(Chief Investment Officer) - Don’t look for the Federal Reserve to make good on its plans to bump up short-term rates or to end its bond buying for a while, says economist Nouriel Roubini, known for his bearish views.
“They are going to wimp out,” the CEO of Roubini Macro Associates said in an interview with Bloomberg Television. “They are going to postpone any finishing of tapering or raising rates.”
The Fed has indicated that it intends to begin tapering its $120-billion-per-month bond-buying campaign, likely starting later this year and ending next summer. The so-called dot plot from its September meeting, a poll of Fed board members’ projections, signaled they are evenly split on whether to start boosting the federal funds rate in 2021 or 2022.
Roubini described a stagflation scenario, where inflation above 3% persists for several quarters and economic growth slows. The just-reported Consumer Price Index (CPI) for September, up 5.4% from 12 months before, adds some impetus to the inflation part of the equation. Higher inflation numbers began cropping up in the spring. And analysts have lowered their estimates for gross domestic product (GDP) growth, albeit not to any alarming level. The Conference Board estimates the economy will slow to a 3.5% yearly pace in the third quarter, down from 6.7% in the second period.
Stagflation, meaning growth slides as inflation accelerates, will be with us “for several quarters,” Roubini said. He is listened to because of his one huge spot-on forecast. Nicknamed Dr. Doom, he won renown for predicting the housing bust and its devastating effect on the world economy, an augury that came true in 2008.
Let’s face it: Roubini’s idea of stagflation lacks the extremes, longevity, and destructive power of the 1970s version. But his stagflation, as he describes it, will have its most profound impact on Fed policy and those of other central banks. “It becomes a very tough dilemma for central banks,” he said. If growth slows, the Fed will “end up being dovish.”

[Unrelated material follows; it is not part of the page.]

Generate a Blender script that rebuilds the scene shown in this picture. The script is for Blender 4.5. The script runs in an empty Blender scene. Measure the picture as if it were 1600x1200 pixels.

Although the Fed’s official line is that the current inflation spurt is temporary, Roubini pointed to evidence that some of its causes show little signs of abating, namely supply chain bottlenecks and labor shortages. And these forces also are slowing economic growth, he noted.
None of this will be kind to the stock market, he added. Ditto for bonds, as he expects long bond yields to potentially keep escalating, pushing down their prices. The 10-year Treasury closed Tuesday at 1.58% and has traveled quite a distance since early August, when it was 1.17%.
Roubini’s recommendations for refuge interim investments were pretty standard fare for an inflation scenario: Treasury inflation-protected securities (TIPS), real estate, and commodities such as gold and oil. He predicted that oil, now going for just about $80 per barrel, likely will reach $100 before too long, depending on the winter weather and factors such as the behavior of foreign crude producers like Saudi Arabia.